Of course the fact that having scowling, disapproving parents getting in everyone’s way is a huge pain in the ass for any attendee old enough not to have a curfew is worth noting, but there’s a bigger problem. What happens when one of these parents gets upset that little precious wasn’t protected from all this nasty obscene behavior? What if they decide to sue? What will that mean for future tours? What if one of those kids actually gets hurt? The girl taking the ten year old was planning to take her into the pit. Which is nuts. Hell, I could very easily get hurt in the pit and I’m 33. What happens if that kid gets hurt? Who do you think the parents are going to blame?

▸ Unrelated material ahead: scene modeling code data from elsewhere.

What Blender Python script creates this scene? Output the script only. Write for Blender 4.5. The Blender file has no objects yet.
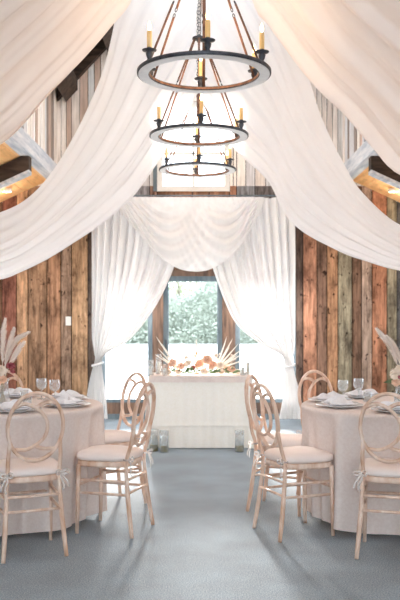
import bpy, math, random
from mathutils import Vector, Matrix
from mathutils import noise as mnoise
random.seed(11)
PI = math.pi
V = Vector
scene = bpy.context.scene
COL = scene.collection
EYE, HZ, F, CX = 1.35, 316.0, 833.0, 200.0

def at(px, py, Y):
    return Vector(((px-CX)/F*Y, Y, EYE+(HZ-py)/F*Y))
def lin(c):
    return c/12.92 if c <= .04045 else ((c+.055)/1.055)**2.4
def wrgb(r, g, b, k=.80, up=1.12):
    m_ = (r+g+b)/3; return rgb(*[min(250, (m_+(c-m_)*k)*up) for c in (r, g, b)])
def rgb(r, g, b):
    return (lin(r/255), lin(g/255), lin(b/255), 1)

# ------------------------------------------------------------------ materials
def newmat(name):
    m = bpy.data.materials.new(name); m.use_nodes = True
    nt = m.node_tree; nt.nodes.clear()
    out = nt.nodes.new('ShaderNodeOutputMaterial')
    return m, nt, out
def noise_mix(nt, c1, c2, scale=(8, 8, 8), detail=4, lo=.35, hi=.65, rough=.55, space='Object'):
    tc = nt.nodes.new('ShaderNodeTexCoord'); mp = nt.nodes.new('ShaderNodeMapping')
    mp.inputs['Scale'].default_value = scale
    nz = nt.nodes.new('ShaderNodeTexNoise'); nz.inputs['Scale'].default_value = 1
    nz.inputs['Detail'].default_value = detail; nz.inputs['Roughness'].default_value = rough
    rp = nt.nodes.new('ShaderNodeValToRGB')
    rp.color_ramp.elements[0].position = lo; rp.color_ramp.elements[0].color = c1
    rp.color_ramp.elements[1].position = hi; rp.color_ramp.elements[1].color = c2
    nt.links.new(tc.outputs[space], mp.inputs[0]); nt.links.new(mp.outputs[0], nz.inputs['Vector'])
    nt.links.new(nz.outputs['Fac'], rp.inputs[0])
    return rp.outputs[0], nz.outputs['Fac']
def solid(name, c1, c2=None, scale=(8, 8, 8), rough=.6, metal=0, bump=0, spec=.3, lo=.35, hi=.65, sheen=0):
    m, nt, out = newmat(name)
    b = nt.nodes.new('ShaderNodeBsdfPrincipled')
    b.inputs['Roughness'].default_value = rough; b.inputs['Metallic'].default_value = metal
    b.inputs['Specular IOR Level'].default_value = spec
    col, fac = noise_mix(nt, c1, c2 or c1, scale, lo=lo, hi=hi)
    nt.links.new(col, b.inputs['Base Color'])
    if bump:
        bp = nt.nodes.new('ShaderNodeBump'); bp.inputs['Strength'].default_value = bump
        bp.inputs['Distance'].default_value = .01
        nt.links.new(fac, bp.inputs['Height']); nt.links.new(bp.outputs[0], b.inputs['Normal'])
    nt.links.new(b.outputs[0], out.inputs[0])
    return m
def fabric(name, c1, c2, trans=.4, scale=(4, 4, 4), sheer=0.0):
    m, nt, out = newmat(name)
    col, fac = noise_mix(nt, c1, c2, scale)
    d = nt.nodes.new('ShaderNodeBsdfDiffuse'); t = nt.nodes.new('ShaderNodeBsdfTranslucent')
    mx = nt.nodes.new('ShaderNodeMixShader'); mx.inputs[0].default_value = trans
    nt.links.new(col, d.inputs[0]); nt.links.new(col, t.inputs[0])
    nt.links.new(d.outputs[0], mx.inputs[1]); nt.links.new(t.outputs[0], mx.inputs[2])
    last = mx
    if sheer:
        tr = nt.nodes.new('ShaderNodeBsdfTransparent'); m2 = nt.nodes.new('ShaderNodeMixShader')
        m2.inputs[0].default_value = sheer
        nt.links.new(mx.outputs[0], m2.inputs[1]); nt.links.new(tr.outputs[0], m2.inputs[2]); last = m2
    nt.links.new(last.outputs[0], out.inputs[0])
    return m
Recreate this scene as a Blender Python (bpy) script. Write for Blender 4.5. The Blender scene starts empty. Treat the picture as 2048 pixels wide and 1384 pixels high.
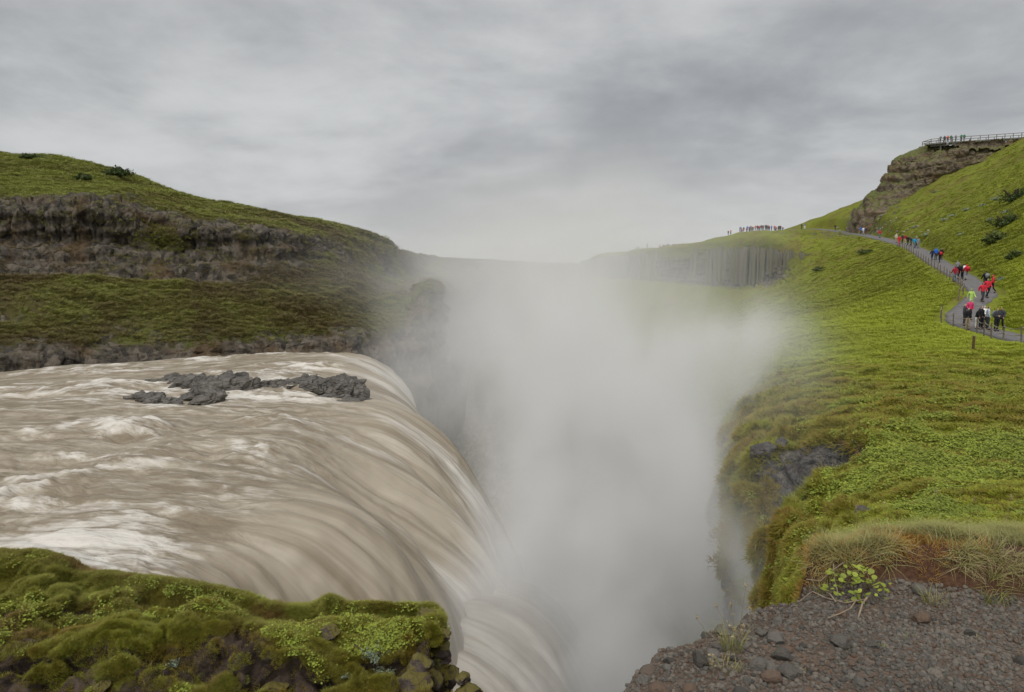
import bpy, bmesh, math, random
import numpy as np
from mathutils import Vector, Matrix
from mathutils.bvhtree import BVHTree

rng = np.random.default_rng(7)
random.seed(7)
SC = bpy.context.scene
COL = SC.collection

# ------------------------------------------------------------------ camera, world, sun, exposure
F = 2048 * 24 / 36.0
PITCH = math.atan((692 - 540) / F)
cam = bpy.data.cameras.new("camera")
cam.lens = 24; cam.sensor_width = 36; cam.clip_start = 0.05; cam.clip_end = 6000
camo = bpy.data.objects.new("camera", cam); COL.objects.link(camo)
camo.location = (0, 0, 0); camo.rotation_euler = (math.pi / 2 - PITCH, 0, 0)
SC.camera = camo

SUN_EL, SUN_AZ = math.radians(58), math.radians(200)      # azimuth clockwise from +Y
world = bpy.data.worlds.new("World"); SC.world = world; world.use_nodes = True
sun = bpy.data.lights.new("sun", 'SUN'); sun.energy = 1.5; sun.angle = math.radians(60); sun.color = (1.0, 0.97, 0.92)
suno = bpy.data.objects.new("sun", sun); COL.objects.link(suno)
sd_ = Vector((math.sin(SUN_AZ) * math.cos(SUN_EL), math.cos(SUN_AZ) * math.cos(SUN_EL), math.sin(SUN_EL)))
suno.rotation_euler = (-sd_).to_track_quat('-Z', 'Y').to_euler(); suno.location = (0, -20, 60)
SC.view_settings.view_transform = 'Standard'; SC.view_settings.look = 'None'
SC.view_settings.gamma = 1; SC.view_settings.use_curve_mapping = False
SC.view_settings.exposure = 1.12
cy = SC.cycles
cy.use_denoising = True
try: cy.denoiser = 'OPENIMAGEDENOISE'
except Exception: pass
cy.max_bounces = 5; cy.diffuse_bounces = 2; cy.glossy_bounces = 2; cy.transmission_bounces = 2
cy.volume_bounces = 2; cy.transparent_max_bounces = 6
cy.volume_max_steps = 256

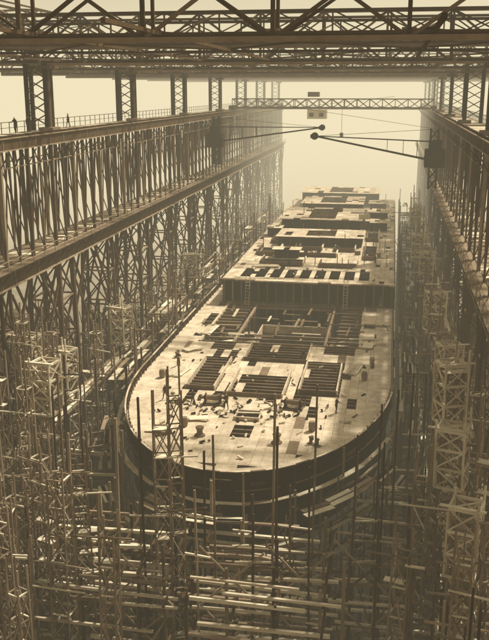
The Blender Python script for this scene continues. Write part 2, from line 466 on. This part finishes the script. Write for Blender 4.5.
# ---------------- scaffolding around the hull ----------------
def hull_staging():
    b=Bt()
    O1=outline(1.3,22); O2=outline(4.0,22)
    idx=list(range(0,len(O1)))
    lv=[3+i*2.7 for i in range(12)]
    tops={}
    for i in idx:
        y=O1[i][1]; x=O1[i][0]
        stern=y<88
        for k,O in enumerate((O1,O2)):
            if stern: zt=U(27,30)-k*U(0,4)
            else: zt=U(29.5,34.5) if x<CX else U(29.5,33.5)
            if not stern and R.random()<.3: zt+=U(1,5)
            if stern and R.random()<.3: zt+=U(1,4)
            tops[(i,k)]=zt
            px,py=O[i]
            b.beam((px+U(-.15,.15),py+U(-.15,.15),0),(px+U(-.3,.3),py+U(-.3,.3),zt),U(.14,.24),None,'timber' if R.random()<.7 else 'timber_d')
            if i>0:
                qx,qy=(O[i][0]+O[i-1][0])/2,(O[i][1]+O[i-1][1])/2
                b.beam((qx+U(-.5,.5),qy,0),(qx+U(-.5,.5),qy+U(-.4,.4),zt-U(0,3)),U(.1,.17),None,'timber')
        for z in lv:
            if z<min(tops[(i,0)],tops[(i,1)]):
                b.beam((*O1[i],z),(O2[i][0]+U(-.3,.3),O2[i][1]+U(-.3,.3),z+U(-.1,.1)),.14,.2,'timber')
        if i>0:
            for k,O in enumerate((O1,O2)):
                for z in lv:
                    if z<min(tops[(i,k)],tops[(i-1,k)]) and R.random()<.85:
                        a=Vector((*O[i-1],z+U(-.15,.15)));c=Vector((*O[i],z+U(-.15,.15))); e=(c-a)*U(0,.25)
                        b.beam(a-e,c+e,.16,.2,'timber' if R.random()<.8 else 'plank')
                    if z<min(tops[(i,k)],tops[(i-1,k)])-2 and R.random()<.6:
                        if R.random()<.5: b.beam((*O[i-1],z),(*O[i],z+2.7),.12,.12,'timber')
                        else: b.beam((*O[i],z),(*O[i-1],z+2.7),.12,.12,'timber')
            for z in lv:
                if z<min(tops[(i,0)],tops[(i-1,0)]) and R.random()<(.75 if z>20 else .35):
                    for w in range(2):
                        t=U(.2,.7)
                        a=Vector((*O1[i-1],z+.15)).lerp(Vector((*O2[i-1],z+.15)),t); c=Vector((*O1[i],z+.15)).lerp(Vector((*O2[i],z+.15)),t)
                        b.beam(a,c,U(.35,.7),.07,'plank' if R.random()<.6 else 'timber')
    Ow=outline(1.0,22)
    for i in range(1,len(Ow)):
        if Ow[i][1]<125:
            a=Vector((*Ow[i-1],DZ-1.7+U(-.06,.06)));c=Vector((*Ow[i],DZ-1.7+U(-.06,.06)))
            b.beam(a,c,U(.35,.6),.08,'plank' if R.random()<.75 else 'timber')
    b.obj('hull_staging')
hull_staging()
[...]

Now, as I’ve already said, I’m very much fond of a lot of material that could very easily be described as dark, disturbing, and unsuitable for minors. That doesn’t mean that I think said material should be accessible to minors. It shouldn’t be. Every society maintains a barrier between children and adults, and a certain part of its culture that is forbidden to anyone under a certain age. That’s the only way to do it, really. That barrier is there for a reason, and it needs to be well guarded, because the alternative is a society scrubbed clean of all deviant art, of all deviant behavior, of anything that might upset a toddler. I don’t want to live in that kind of society, and I’m willing to bet that anyone who I have more than a passing acquaintance with doesn’t either.

So, as much as it vexes the kiddies to hear it, they don’t belong at concerts. Or at horror movies, or in clubs, or watching porn, or in any other space designed for adults. It’s not only for their own safety; it’s for the safety of everyone who doesn’t want to live in Moral Majority-land.